As both a practising primary school teacher and a children’s television presenter, it’s almost as if Home School Hub was designed for Clíona Ní Chiosáin.

However, when schools first closed last March, there wasn’t much time for creating the perfect television programme for anyone. RTÉ’s Home School Hub was up and running by early April, bringing school to the sitting room.

“It was lightening quick,” says Clíona of getting the show off the ground. “It was a really, really quick turnaround. At the time it wasn’t something you could plan for, so we just had to be all hands on deck.”

When schools went back into classrooms in September, Home School Hub continued in the form of After School Hub, but with this latest lockdown it’s back on our screens in earnest. Múinteoir Clíona is one of the show’s three presenters, all of whom are qualified primary school teachers and plan their own lessons.

Alongside presenting Home School Hub, Clíona teaches junior and senior infants in Scoil Mhuire, Moynalty National School, Co Meath. Virtually teaching in this capacity and presenting lessons to the nation is keeping her busy of late.

On the television side of things, Clíona has experience in both acting and presenting. She was the star of TG4’s award winning teen drama, Aifric and has also done theatre work. She presented several programmes on RTÉ Jr previous to Home School Hub, all of which she fits in around her teaching.

Clíona Ní Chiosáin, Home School Hub presenter.

For Clíona, there’s no pull between teaching and presenting, they marry well together. “I’ve been working more so in TV since I started teaching. I’ve been doing a lot of children’s TV.

“Working in children’s TV, the teaching helps me with that; knowing what to say to them or how to work with them. When I’m in the classroom then, TV work helps you with presence and getting the children’s attention.”


With her excellent Gaeilge, you would be forgiven for thinking Clíona is from a Gaeltacht. But in fact, she grew up in Dublin. However, she did grow up speaking Irish at home with her parents, which she still does.

“I was born in Donegal and then we moved down to Dublin when I was four, but my mother is from Arranmore Island off the coast of Donegal,” explains Clíona. “Then my dad is from Blackrock, but he’s from an Irish speaking family in Dublin. So we had our own mini Gaeltacht in our house.”

Clíona had no previous acting experience, bar a school play, when she decided to audition for Aifric as a teenager, after she saw an ad in the now defunct Irish language newspaper, Foinse, looking for actors for a teen drama as Gaeilge.

After landing the role of the show’s namesake, Clíona filmed every summer from 16 to 18, going to school then for the rest of the year. Looking back now, Clíona feels Aifric was revolutionary. It was a modern Irish language drama for teenagers, which hadn’t been done before then.
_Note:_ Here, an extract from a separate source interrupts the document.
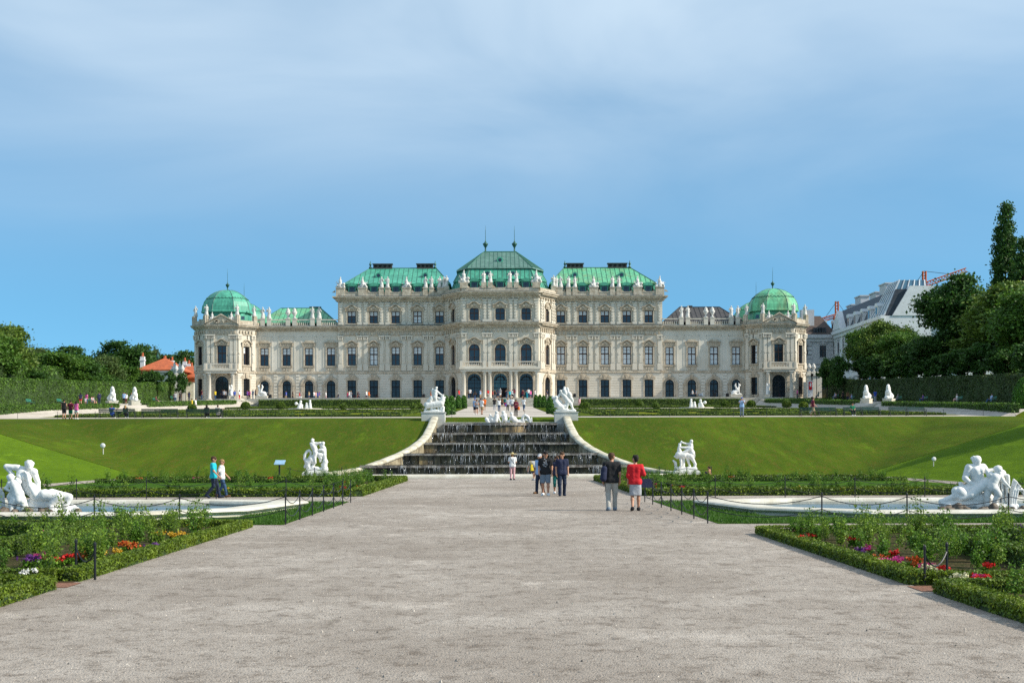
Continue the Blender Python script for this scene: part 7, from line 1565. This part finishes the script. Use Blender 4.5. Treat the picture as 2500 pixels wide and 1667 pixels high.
FAC = [(699, 'blue', 'khaki', 'person in blue tee and khaki shorts before the first arched window'), (715, 'black', 'black', 'person in black before the second arched window'), (731.5, 'red', 'white', 'person in red top and white trousers left of the third arched window'), (735, 'grey', 'white', 'older person in grey just beside the one in red and white'), (755, 'khaki', 'jeans', 'person in khaki vest and jeans by the third arched window'), (767, 'white', 'jeans', 'person in white tee walking, left of a close group'), (771, 'palepink', 'khaki', 'person in pale pink within the close group'), (776, 'blue', 'jeans', 'person in blue within the close group'), (780, 'purple', 'khaki', 'person in purple at the right of the close group'), (796, 'white', 'palepink', 'person in white with pink trousers before the fourth arched window'), (826, 'navy', 'jeans', 'child in navy between the arched and the square windows'), (849, 'hotpink', 'jeans', 'person in bright pink before the first square ground window'), (853, 'white', 'greyblue', 'person in white beside the one in bright pink'), (857, 'greyblue', 'lightgrey', 'person in grey blue beside the first square ground window'), (873, 'black', 'maroon', 'person with backpack in black before the left wing'), (876.5, 'navy', 'navy', 'tall man all in navy before the left wing'), (895, 'white', 'navy', 'person in white tee and navy shorts near the second square window'), (901, 'orange', 'khaki', 'person in orange near the second square window'), (1053, 'orange', 'white', 'person in orange and white behind the horned-beast statue'), (1062, 'purple', 'white', 'person in purple behind the yew cones on the left')]
for i, (px, c, lc, lab) in enumerate(FAC):
    y = 275+(i % 4)*1.3; person(lab, (atpx(px, y), y, 11.52), (-PI/2 if i % 2 else PI/2)+q.uniform(-.5, .5), ('walk', 'stroll', 'walk2', 'hold', 'stand')[i % 5], c, 'short', 'trousers' if i % 2 else 'shorts', lc, ('short', 'long', 'short')[i % 3], q.choice(('darkhair', 'brownhair', 'blond', 'greyhair')), 'white', q.uniform(.96, 1.04) if i != 10 else .8, group='visitors along the palace front')
TOW = [(493, 'maroon', 'jeans', 'person in dark red left of the tower portal'), (526, 'yellow', 'jeans', 'person in yellow top and jeans in the tower portal'), (543, 'navy', 'navy', 'person in navy in the shade of the tower portal'), (547.5, 'lightgrey', 'black', 'person in pale tee leaving the tower portal'), (553, 'grey', 'black', 'person in grey beside the portal sphinx'), (573, 'blue', 'khaki', 'man in blue tee and khaki trousers right of the portal sphinx'), (585, 'white', 'red', 'woman in white tee with a red bag right of the tower portal'), (604, 'purple', 'darkjeans', 'tall man in purple below the tower window'), (609, 'pink', 'navy', 'woman in pink beside the man in purple'), (618, 'greyblue', 'lightgrey', 'man in grey jacket and pale trousers by the winged sphinx'), (624, 'black', 'black', 'man all in black by the winged sphinx')]
for i, (px, c, lc, lab) in enumerate(TOW):
    y = 269.8+(i % 3)*.9; person(lab, (atpx(px, y), y, 11.5), q.uniform(0, 6.28), ('stand', 'hold', 'stroll')[i % 3], c, 'short', 'trousers', lc, 'short' if i % 2 else 'long', q.choice(('darkhair', 'brownhair')), 'black', q.uniform(.96, 1.05), group='visitors by the domed tower')
crowd([(157, 1019, .1, 'stand', 'black', 'none', 'shorts', 'black', 'short', 'darkhair', 1.03, 'man in black tank top and black shorts on the terrace path'), (172.5, 1019.7, .0, 'armsout', 'maroon', 'short', 'shorts', 'green', 'short', 'darkhair', .98, 'man in maroon tee and bright green shorts on the terrace path'), (187, 1020, -.1, 'hold', 'pink', 'none', 'mini', 'white', 'long', 'darkhair', .96, 'woman in pink top and white shorts on the terrace path')], 'three walkers on the left terrace path')
crowd([(469, 998, PI/2, 'stand', 'yellow', 'short', 'mini', 'white', 'short', 'darkhair', .98, 'person in yellow tee behind the low sunlit hedge corner'), (478, 999.5, -PI/2, 'stand', 'white', 'short', 'trousers', 'lightgrey', 'short', 'brownhair', 1.0, 'person all in white beside the one in yellow tee')], 'pair by the low hedge')
def side(px, s): x = s*(58.5 if s < 0 else 59.5); y = abs(x)*F_/abs(px-HX); return (x, y, gz(x, y))
for px, rot, ps, c, sl, low, lc, hr, sc, lab in ((197, .3, 'stroll', 'navy', 'short', 'mini', 'red', 'long', .97, 'woman in navy top and red skirt by the sunlit hedge'), (211.5, -.4, 'stand', 'pink', 'short', 'trousers', 'jeans', 'long', .97, 'woman in pink tee and jeans by the sunlit hedge'), (209, -.2, 'stand', 'white', 'short', 'mini', 'palepink', 'short', .6, 'small child in white next to the woman in pink'), (242.5, .6, 'stand', 'navy', 'long', 'trousers', 'navy', 'short', 1.05, 'man all in navy standing left of the first sphinx'), (303, PI, 'stand', 'lightblue', 'short', 'trousers', 'black', 'short', 1.05, 'man in pale blue shirt between the left sphinxes'), (308, PI, 'stand', 'white', 'half', 'capri', 'maroon', 'bun', .98, 'woman in white top and maroon trousers between the left sphinxes'), (321.5, PI, 'armsout', 'black', 'short', 'capri', 'black', 'short', 1.02, 'person in black between the left sphinxes'), (428.5, .2, 'photo', 'lightgrey', 'short', 'trousers', 'jeans', 'short', 1.05, 'man in pale shirt taking a photo near the tower'), (440, .8, 'stand', 'black', 'short', 'trousers', 'black', 'short', 1.0, 'person in black by the end of the sunlit hedge'), (462, .4, 'stand', 'navy', 'short', 'trousers', 'navy', 'long', 1.0, 'person in navy at the foot of the domed tower')):
    person(lab, side(px, -1), rot, ps, c, sl, low, lc, hr, 'darkhair', 'black', sc, group='visitors on the sunlit side walk')
for px, rot, ps, c, low, lc, hr, hc, sc, lab in ((2058.5, .3, 'stand', 'black', 'trousers', 'black', 'short', 'darkhair', 1.0, 'dark figure standing in the shade near the palace end of the hedge'), (2070, -.3, 'stand', 'brown', 'trousers', 'navy', 'long', 'brownhair', .98, 'woman standing in the shade left of the sphinxes'), (2137, .1, 'stand', 'blue', 'trousers', 'lightgrey', 'short', 'darkhair', 1.05, 'man in blue shirt and grey trousers between the right sphinxes')):
    person(lab, side(px, 1), rot, ps, c, 'short', low, lc, hr, hc, 'black', sc, group='visitors in the shade of the right hedge')
def sitter(bk, off, s, rot0, ps, c, low, lc, hr, hc, lab, group):
    x, y, z = SB[bk]; person(lab, (x-s*.03, y+off, z), rot0, ps, c, 'short', low, lc, hr, hc, 'white', .97, group=group)
for bk, off, ps, c, low, lc, hr, lab in ((226, .45, 'sit', 'lightgrey', 'shorts', 'navy', 'short', 'sitter in pale tee on the bench by the sunlit hedge'), (226, -.45, 'sit', 'palepink', 'shorts', 'grey', 'short', 'bare-legged sitter leaning forward on the bench by the sunlit hedge'), (381, 0, 'sit', 'maroon', 'shorts', 'navy', 'short', 'sitter in dark red on the bench right of the sphinxes'), (424, 0, 'sit', 'navy', 'trousers', 'black', 'long', 'sitter in navy on the bench near the tower')):
    sitter(bk, off, -1, -PI/2, ps, c, low, lc, hr, 'darkhair', lab, 'sitters on the sunlit side walk')
for bk, off, ps, c, low, lc, hr, hc, lab in ((2040, .4, 'sit', 'lightblue', 'trousers', 'jeans', 'short', 'greyhair', 'sitter in pale blue on the shaded bench nearest the palace'), (2040, -.4, 'sit', 'palepink', 'trousers', 'grey', 'short', 'brownhair', 'sitter in pale pink on the shaded bench nearest the palace'), (2078, .3, 'sit', 'maroon', 'trousers', 'black', 'long', 'darkhair', 'sitter in dark red on the shaded bench left of the sphinxes'), (2078, -.5, 'sit', 'lightblue', 'trousers', 'navy', 'short', 'greyhair', 'sitter in pale blue on the shaded bench left of the sphinxes'), (2128, .4, 'sitback', 'lightblue', 'trousers', 'greyblue', 'short', 'greyhair', 'sitter with stretched legs on the bench between the right sphinxes'), (2128, -.4, 'sit', 'stone', 'trousers', 'grey', 'short', 'blond', 'sitter in beige on the bench between the right sphinxes'), (2192, .3, 'sitback', 'grey', 'trousers', 'lightgrey', 'short', 'greyhair', 'grey-haired sitter with stretched legs just right of the sphinxes'),
        (2254, 0, 'sit', 'purple', 'trousers', 'jeans', 'short', 'darkhair', 'sitter in blue and violet on a shaded bench'), (2338, .2, 'sit', 'white', 'shorts', 'palepink', 'short', 'greyhair', 'sitter in white top alone on a shaded bench'), (2420, 0, 'sitback', 'lightblue', 'trousers', 'jeans', 'short', 'darkhair', 'person in pale blue sprawling on the shaded bench at right')):
    sitter(bk, off, 1, PI/2, ps, c, low, lc, hr, hc, lab, 'sitters in the shade of the right hedge')
for i, off, rot, ps, c, lc, hr, hc, lab in ((0, -.55, 0, 'sitback', 'blue', 'navy', 'short', 'brownhair', 'man in blue tee with one arm along the bench back'), (0, .75, 0, 'sit', 'black', 'darkjeans', 'long', 'blond', 'woman with long fair hair sitting on the bench beside the man in blue'), (2, .2, 0, 'sit', 'black', 'black', 'long', 'darkhair', 'woman in black sitting on the bench nearest the cascade'), (2, 1.3, 0, 'sitback', 'stone', 'black', 'short', 'darkhair', 'person in beige top with outstretched arm on the bench nearest the cascade'), (4, -.9, PI, 'hold', 'green', 'black', 'short', 'brownhair', 'person in green top sitting on the right-hand bench, drinking')):
    x, y, z = TB[i]; person(lab, (x+off, y+(.02 if rot == 0 else -.02), z), rot, ps if ps != 'hold' else 'sit', c, 'short', 'trousers', lc, hr, hc, 'white', .98, group='sitters on the dark terrace benches')
x, y, z = TB[0]; V, Fq = sdf_mesh([((0, 0, .52), (.15, 0, .52), .1, .09)], .03, .03); tag(link('bag', npmesh('bag', V, Fq, cm('black'), True), None, (x+.1, y, z)), 'dark bag lying on the bench between the man in blue and the long-haired woman', 'bag')
crowd([(1811.5, 1018.3, PI-.2, 'photo', 'lightblue', 'short', 'trousers', 'greyblue', 'cap', 'bluecap', 1.04, 'man in pale blue shirt and blue cap taking a photograph on the lawn edge'), (1985, 1017.5, -PI/2, 'walk', 'maroon', 'short', 'trousers', 'khaki', 'short', 'darkhair', 1.02, 'stroller in dark top and khaki trousers passing behind the right bench'), (1983, 1015, -PI/2, 'walk2', 'navy', 'short', 'trousers', 'lightgrey', 'short', 'brownhair', 1.06, 'taller stroller beside the one in khaki trousers')], 'people on the right terrace edge')
crowd([(1415, 990.5, .3, 'stroll', 'palepink', 'none', 'trousers', 'palepink', 'long', 'darkhair', .96, 'woman in pale pink at the end of the right front hedge')], None, y=260.5)
for px, c, lc, ps, lab in ((1691, 'white', 'navy', 'walk', 'person in white walking ahead of the pram'), (1700, 'greyblue', 'black', 'walk2', 'person pushing a pram past the arched windows'), (1947, 'pink', 'navy', 'stand', 'person in pink by the right tower corner'), (1998, 'teal', 'grey', 'sit', 'person in teal resting by the garden gate')):
    y = 272.5; person(lab, (atpx(px, y), y, 11.5), PI/2, ps, c, 'short', 'trousers', lc, 'short', 'brownhair', 'white', 1.0, group='visitors on the right forecourt')
pram = thing('pram', 'grey pram pushed past the arched windows of the right wing', 'pram', (atpx(1711, 272.5), 272.5, 11.5))
V, Fq = sdf_mesh([((-.3, 0, .65), (.25, 0, .6), .2, .22), ((.1, 0, .75), (.3, 0, .85), .22, .18)], .04, .04); link('hood', npmesh('hood', V, Fq, cm('greyblue'), True), pram)
m = MB(); m.tube([(-.55, 0, 1.0), (-.3, 0, .6), (.3, 0, .25)], .025, 5); m.build('frame', IRON, pram)
m = MB()
for x in (-.35, .35):
    for y in (-.22, .22): m.lathe([(.13, -.03), (.14, 0), (.13, .03)], 0, 0, 0, 10) if False else m.plate([(x+.14*math.cos(a), .14+.14*math.sin(a)) for a in [2*math.pi*k/10 for k in range(10)]], y-.02, y+.02)
m.build('wheel', IRON, pram)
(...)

“I think teenagers really loved it,” says Clíona. “It just goes to show what can happen if there’s a little funding put into programming for young people. But there hasn’t really been anything like it since in terms of programming for teenagers, as far as I can think

“When I look back and I listen to the music and stuff in it, it was very cool. Some of the style in it would probably be considered retro now, but it was what was in fashion then. Aifric had its own identity, it wasn’t cheesy or anything like that. It stood on its own and it was different to anything else.”

An Triail

After school and Aifric, Clíona went to Maynooth University to study French and Irish. While completing her degree she spent a year in France and then returned to France for a subsequent year after she graduated, teaching Irish in a university in Brittany.

In between returning from France and going back to do her Master’s in education, which she finished four years ago, Clíona did some theatre work. She played Máire in the famous Irish language play, An Triail.

Clíona, in fact, has a couple of links to An Triail. The ground-breaking play of its time, dealing with single motherhood among other themes, was written by her great-grandmother, Máiread Ní Ghráda.

“It was really cool to be able to play Máire, as my great-grandmother had written her. An Triail is even more relevant nowadays. My dad used to tell me about the protests that went on outside the theatre when it was first staged.”

Now, Clíona has moved from Dublin to just outside Kells, Co Meath, where she lives with her partner. Living in the countryside has always been a goal for Clíona and she is happy with the slower pace of life. Although, she has been dragged into some farm work from time to time.

“We live very close to my partner’s family home and there’s a dairy farm there, so he’s always over. During the first lockdown last year I would have been over there myself. It’s something I never thought I would be getting into, 10 years ago I never thought I would be feeding calves and washing out troughs, but here I am,” she laughs.

From the city to the farm and teaching to presenting, Clíona is very good at merging different aspects of her life, which hopefully continues for the children (and calves) of the nation.